#### DATA FOR PROCESSING
◇ ◇ ◇ ◇

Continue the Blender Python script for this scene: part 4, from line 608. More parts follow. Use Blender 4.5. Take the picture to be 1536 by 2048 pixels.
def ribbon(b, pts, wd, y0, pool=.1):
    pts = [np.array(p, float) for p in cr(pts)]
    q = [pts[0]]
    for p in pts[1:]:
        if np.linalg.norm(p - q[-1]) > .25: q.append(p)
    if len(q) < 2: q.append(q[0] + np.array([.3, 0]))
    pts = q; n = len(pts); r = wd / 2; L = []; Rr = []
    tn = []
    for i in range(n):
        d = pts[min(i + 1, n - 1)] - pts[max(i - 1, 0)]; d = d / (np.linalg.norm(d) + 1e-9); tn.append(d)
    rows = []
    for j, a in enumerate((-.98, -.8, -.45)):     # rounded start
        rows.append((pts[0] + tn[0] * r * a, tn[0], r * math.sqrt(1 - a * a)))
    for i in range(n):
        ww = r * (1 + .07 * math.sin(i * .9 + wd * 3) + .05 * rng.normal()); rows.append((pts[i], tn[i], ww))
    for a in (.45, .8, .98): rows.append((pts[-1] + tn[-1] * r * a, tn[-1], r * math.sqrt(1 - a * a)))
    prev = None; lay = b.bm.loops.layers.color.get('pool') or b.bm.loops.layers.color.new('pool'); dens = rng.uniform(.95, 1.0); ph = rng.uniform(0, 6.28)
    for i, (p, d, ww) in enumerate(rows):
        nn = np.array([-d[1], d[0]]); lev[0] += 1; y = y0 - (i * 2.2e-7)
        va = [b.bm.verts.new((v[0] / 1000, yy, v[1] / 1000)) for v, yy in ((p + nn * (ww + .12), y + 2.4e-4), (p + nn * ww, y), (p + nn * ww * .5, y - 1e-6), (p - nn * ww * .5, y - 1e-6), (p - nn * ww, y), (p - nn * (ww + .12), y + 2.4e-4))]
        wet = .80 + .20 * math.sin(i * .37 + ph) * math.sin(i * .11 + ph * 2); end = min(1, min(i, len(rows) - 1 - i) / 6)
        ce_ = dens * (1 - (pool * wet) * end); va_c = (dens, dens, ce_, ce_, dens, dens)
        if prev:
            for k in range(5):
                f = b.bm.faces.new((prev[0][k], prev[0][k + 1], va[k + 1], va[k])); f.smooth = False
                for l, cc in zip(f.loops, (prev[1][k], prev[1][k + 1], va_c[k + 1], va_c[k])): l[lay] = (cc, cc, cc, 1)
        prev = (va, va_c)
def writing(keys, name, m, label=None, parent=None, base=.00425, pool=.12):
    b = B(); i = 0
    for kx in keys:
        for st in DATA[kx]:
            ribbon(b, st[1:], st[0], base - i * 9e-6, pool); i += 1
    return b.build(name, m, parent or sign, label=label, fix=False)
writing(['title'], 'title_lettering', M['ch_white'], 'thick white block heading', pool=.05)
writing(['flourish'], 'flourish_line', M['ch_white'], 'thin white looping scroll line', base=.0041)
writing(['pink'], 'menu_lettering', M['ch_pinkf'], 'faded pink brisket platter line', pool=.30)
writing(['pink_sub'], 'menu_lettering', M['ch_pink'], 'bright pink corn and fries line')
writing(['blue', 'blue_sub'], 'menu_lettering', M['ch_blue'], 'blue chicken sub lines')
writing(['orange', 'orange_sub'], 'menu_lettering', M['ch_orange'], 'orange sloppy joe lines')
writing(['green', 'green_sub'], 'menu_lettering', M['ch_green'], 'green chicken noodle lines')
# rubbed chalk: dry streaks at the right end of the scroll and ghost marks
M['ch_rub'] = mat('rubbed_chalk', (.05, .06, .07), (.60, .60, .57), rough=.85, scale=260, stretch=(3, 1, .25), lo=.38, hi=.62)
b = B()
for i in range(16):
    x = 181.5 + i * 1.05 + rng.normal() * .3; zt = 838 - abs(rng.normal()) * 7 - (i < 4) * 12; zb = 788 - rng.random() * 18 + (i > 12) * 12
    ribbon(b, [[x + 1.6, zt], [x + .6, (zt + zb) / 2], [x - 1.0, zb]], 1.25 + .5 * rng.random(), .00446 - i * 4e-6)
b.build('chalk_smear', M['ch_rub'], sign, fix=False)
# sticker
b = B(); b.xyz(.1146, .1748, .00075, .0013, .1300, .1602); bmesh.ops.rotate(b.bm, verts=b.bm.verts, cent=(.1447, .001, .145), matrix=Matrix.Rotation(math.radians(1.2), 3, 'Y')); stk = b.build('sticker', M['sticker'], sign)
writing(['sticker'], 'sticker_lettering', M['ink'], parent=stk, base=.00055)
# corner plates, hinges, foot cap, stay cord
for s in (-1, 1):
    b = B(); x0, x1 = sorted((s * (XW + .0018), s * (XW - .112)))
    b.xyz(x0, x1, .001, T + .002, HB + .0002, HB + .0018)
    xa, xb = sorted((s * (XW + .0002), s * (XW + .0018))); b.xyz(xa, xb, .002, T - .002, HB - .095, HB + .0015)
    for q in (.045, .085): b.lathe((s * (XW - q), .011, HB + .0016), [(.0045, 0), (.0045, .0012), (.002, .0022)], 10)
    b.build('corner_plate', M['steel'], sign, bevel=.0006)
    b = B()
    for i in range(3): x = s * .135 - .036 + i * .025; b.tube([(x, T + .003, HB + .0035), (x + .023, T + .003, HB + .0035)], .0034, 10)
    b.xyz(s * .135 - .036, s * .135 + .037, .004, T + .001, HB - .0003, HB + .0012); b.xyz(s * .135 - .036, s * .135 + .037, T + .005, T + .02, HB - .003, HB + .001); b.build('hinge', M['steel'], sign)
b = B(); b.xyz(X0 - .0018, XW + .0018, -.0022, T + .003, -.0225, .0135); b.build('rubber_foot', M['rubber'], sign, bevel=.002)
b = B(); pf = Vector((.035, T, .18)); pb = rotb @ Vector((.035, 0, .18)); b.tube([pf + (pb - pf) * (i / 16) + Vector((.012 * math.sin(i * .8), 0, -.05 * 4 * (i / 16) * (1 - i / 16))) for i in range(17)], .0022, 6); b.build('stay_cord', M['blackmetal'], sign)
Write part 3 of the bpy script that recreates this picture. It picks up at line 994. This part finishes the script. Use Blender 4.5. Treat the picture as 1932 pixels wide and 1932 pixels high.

◇ ◇ ◇ ◇

Copy the data above exactly. Every line must be included.

#### RESPONSE TO THE EXERCISE
Continue the Blender Python script for this scene: part 4, from line 608. More parts follow. Use Blender 4.5. Take the picture to be 1536 by 2048 pixels.
def ribbon(b, pts, wd, y0, pool=.1):
    pts = [np.array(p, float) for p in cr(pts)]
    q = [pts[0]]
    for p in pts[1:]:
        if np.linalg.norm(p - q[-1]) > .25: q.append(p)
    if len(q) < 2: q.append(q[0] + np.array([.3, 0]))
    pts = q; n = len(pts); r = wd / 2; L = []; Rr = []
    tn = []
    for i in range(n):
        d = pts[min(i + 1, n - 1)] - pts[max(i - 1, 0)]; d = d / (np.linalg.norm(d) + 1e-9); tn.append(d)
    rows = []
    for j, a in enumerate((-.98, -.8, -.45)):     # rounded start
        rows.append((pts[0] + tn[0] * r * a, tn[0], r * math.sqrt(1 - a * a)))
    for i in range(n):
        ww = r * (1 + .07 * math.sin(i * .9 + wd * 3) + .05 * rng.normal()); rows.append((pts[i], tn[i], ww))
    for a in (.45, .8, .98): rows.append((pts[-1] + tn[-1] * r * a, tn[-1], r * math.sqrt(1 - a * a)))
    prev = None; lay = b.bm.loops.layers.color.get('pool') or b.bm.loops.layers.color.new('pool'); dens = rng.uniform(.95, 1.0); ph = rng.uniform(0, 6.28)
    for i, (p, d, ww) in enumerate(rows):
        nn = np.array([-d[1], d[0]]); lev[0] += 1; y = y0 - (i * 2.2e-7)
        va = [b.bm.verts.new((v[0] / 1000, yy, v[1] / 1000)) for v, yy in ((p + nn * (ww + .12), y + 2.4e-4), (p + nn * ww, y), (p + nn * ww * .5, y - 1e-6), (p - nn * ww * .5, y - 1e-6), (p - nn * ww, y), (p - nn * (ww + .12), y + 2.4e-4))]
        wet = .80 + .20 * math.sin(i * .37 + ph) * math.sin(i * .11 + ph * 2); end = min(1, min(i, len(rows) - 1 - i) / 6)
        ce_ = dens * (1 - (pool * wet) * end); va_c = (dens, dens, ce_, ce_, dens, dens)
        if prev:
            for k in range(5):
                f = b.bm.faces.new((prev[0][k], prev[0][k + 1], va[k + 1], va[k])); f.smooth = False
                for l, cc in zip(f.loops, (prev[1][k], prev[1][k + 1], va_c[k + 1], va_c[k])): l[lay] = (cc, cc, cc, 1)
        prev = (va, va_c)
def writing(keys, name, m, label=None, parent=None, base=.00425, pool=.12):
    b = B(); i = 0
    for kx in keys:
        for st in DATA[kx]:
            ribbon(b, st[1:], st[0], base - i * 9e-6, pool); i += 1
    return b.build(name, m, parent or sign, label=label, fix=False)
writing(['title'], 'title_lettering', M['ch_white'], 'thick white block heading', pool=.05)
writing(['flourish'], 'flourish_line', M['ch_white'], 'thin white looping scroll line', base=.0041)
writing(['pink'], 'menu_lettering', M['ch_pinkf'], 'faded pink brisket platter line', pool=.30)
writing(['pink_sub'], 'menu_lettering', M['ch_pink'], 'bright pink corn and fries line')
writing(['blue', 'blue_sub'], 'menu_lettering', M['ch_blue'], 'blue chicken sub lines')
writing(['orange', 'orange_sub'], 'menu_lettering', M['ch_orange'], 'orange sloppy joe lines')
writing(['green', 'green_sub'], 'menu_lettering', M['ch_green'], 'green chicken noodle lines')
# rubbed chalk: dry streaks at the right end of the scroll and ghost marks
M['ch_rub'] = mat('rubbed_chalk', (.05, .06, .07), (.60, .60, .57), rough=.85, scale=260, stretch=(3, 1, .25), lo=.38, hi=.62)
b = B()
for i in range(16):
    x = 181.5 + i * 1.05 + rng.normal() * .3; zt = 838 - abs(rng.normal()) * 7 - (i < 4) * 12; zb = 788 - rng.random() * 18 + (i > 12) * 12
    ribbon(b, [[x + 1.6, zt], [x + .6, (zt + zb) / 2], [x - 1.0, zb]], 1.25 + .5 * rng.random(), .00446 - i * 4e-6)
b.build('chalk_smear', M['ch_rub'], sign, fix=False)
# sticker
b = B(); b.xyz(.1146, .1748, .00075, .0013, .1300, .1602); bmesh.ops.rotate(b.bm, verts=b.bm.verts, cent=(.1447, .001, .145), matrix=Matrix.Rotation(math.radians(1.2), 3, 'Y')); stk = b.build('sticker', M['sticker'], sign)
writing(['sticker'], 'sticker_lettering', M['ink'], parent=stk, base=.00055)
# corner plates, hinges, foot cap, stay cord
for s in (-1, 1):
    b = B(); x0, x1 = sorted((s * (XW + .0018), s * (XW - .112)))
    b.xyz(x0, x1, .001, T + .002, HB + .0002, HB + .0018)
    xa, xb = sorted((s * (XW + .0002), s * (XW + .0018))); b.xyz(xa, xb, .002, T - .002, HB - .095, HB + .0015)
    for q in (.045, .085): b.lathe((s * (XW - q), .011, HB + .0016), [(.0045, 0), (.0045, .0012), (.002, .0022)], 10)
    b.build('corner_plate', M['steel'], sign, bevel=.0006)
    b = B()
    for i in range(3): x = s * .135 - .036 + i * .025; b.tube([(x, T + .003, HB + .0035), (x + .023, T + .003, HB + .0035)], .0034, 10)
    b.xyz(s * .135 - .036, s * .135 + .037, .004, T + .001, HB - .0003, HB + .0012); b.xyz(s * .135 - .036, s * .135 + .037, T + .005, T + .02, HB - .003, HB + .001); b.build('hinge', M['steel'], sign)
b = B(); b.xyz(X0 - .0018, XW + .0018, -.0022, T + .003, -.0225, .0135); b.build('rubber_foot', M['rubber'], sign, bevel=.002)
b = B(); pf = Vector((.035, T, .18)); pb = rotb @ Vector((.035, 0, .18)); b.tube([pf + (pb - pf) * (i / 16) + Vector((.012 * math.sin(i * .8), 0, -.05 * 4 * (i / 16) * (1 - i / 16))) for i in range(17)], .0022, 6); b.build('stay_cord', M['blackmetal'], sign)
Write part 3 of the bpy script that recreates this picture. It picks up at line 994. This part finishes the script. Use Blender 4.5. Treat the picture as 1932 pixels wide and 1932 pixels high.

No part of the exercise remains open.